Now that the Supreme Court has announced that it will hear a consolidated set of cases regarding objections to the contraceptive mandate in the Affordable Care Act, including the suit brought by the Becket Fund on behalf of the Little Sisters of the Poor, it’s worth remembering three key points about what will be the highest profile “religious liberty” case since Hobby Lobby.
1) It’s About the Exemption
The first is that the Little Sisters of the Poor and the other plaintiffs are already exempt from the so-called contraceptive mandate, the requirement that health insurance plans cover no-cost contraceptives as a basic preventative service. While the case is being widely portrayed in the media as the plaintiffs challenging the mandate, they are actually challenging the exemption from the mandate that they have already been granted. [See Kara Loewentheil’s post for more on this.]
The Little Sisters and the other plaintiffs charge that merely notifying the government that they are opting out of providing coverage will “trigger” the coverage and, therefore, still violate their religious beliefs. Six out of seven appellate courts who heard this argument rejected it out of hand, saying the paperwork was merely an administrative matter that severed the plaintiffs relationship to the disputed coverage, but one, the U.S. Court of Appeals for the Eight Circuit, bought into the plaintiffs contention that a religious liberty objection was whatever they said it was.
2) It’s About More Than Contraception
While contraception access is important, both in terms of equity for women and the prevention of unplanned pregnancy, the bigger issue is the ability of the government to construct seamless work-arounds for individuals who are affected by various, and proliferating, claims of religious liberty.
As Solicitor General Donald Verrilli noted in the government’s petition, the issue is whether a religious freedom law like the Religious Freedom Restoration Act “entitles petitioners not only to opt out of providing contraception coverage themselves but also to prevent the government from arranging for third parties to provide separate coverage to the affected women.”
On a practical level, this would mean that women who work for organizations that refuse to provide coverage have to figure out alternative means to access contraception. They would either have to pay a private provider out of pocket, or go through the trouble of seeking out an alternative government-subsidized provider like Planned Parenthood authorized to provide free coverage. Both are barriers to contraceptive access.

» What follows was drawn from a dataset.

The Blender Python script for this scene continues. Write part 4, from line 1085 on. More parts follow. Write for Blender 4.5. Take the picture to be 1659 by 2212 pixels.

And on a conceptual level, it would mean that the government could be prevented from arranging work-arounds for other religious liberty claims. What happens if an organization refuses to provide health insurance coverage to the same-sex spouse of an employee because it doesn’t recognize same-sex marriage? Would the government be prevented from working with the insurer to provide coverage? Would the spouse be told to go look around on the open market for health insurance?
3) Many Already Cover Contraception without Problems
Finally, it’s important to remember that, at least in the case of Catholic non-profits, many already cover contraception for employees and students. Catholic insurance plans also often cover birth control through an administrative work-around, like having Blue Cross/Blue Shield process the contraceptive claims.
Catholic health service providers and nonprofits are technically forbidden under Catholic doctrine from “cooperating” in the provision of only two things: abortion and permanent contraceptive sterilization. Traditionally contraception fell in a gray area, where Catholic providers could sort of cooperate, especially if it would be damaging to their business not to.
The crackdown on contraception came at the behest of the Catholic bishops’ conference, which coupled outspoken, indignant objection to the contraceptive mandate with objection to the growing legal recognition of same-sex couples under the banner of “religious liberty.” This was a political move on the part of the bishops to forestall growing civil acceptance of homosexuality and other non-procreative relationships that counter Catholic doctrine.
It’s instructive to note that Catholic health systems are conspicuously absent from the list of plaintiffs to the contraceptive mandate. Of the seven cases that will be heard by the court, other than the Little Sisters of the Poor, who are the Becket Fund’s poster children for the injustices of the mandate, there are two Catholic dioceses, where the bishops themselves are essentially the plaintiffs, the controversial anti-abortion group Priests for Life, and three Christian colleges.
As Linda Greenhouse notes, what’s really at stake is the threat that we may “plunge into a world where conviction clothed in religious garb, no matter how untethered from reality, can be permitted to impair the rights of non-adherents to the benefits designed by a secular government to apply to all.”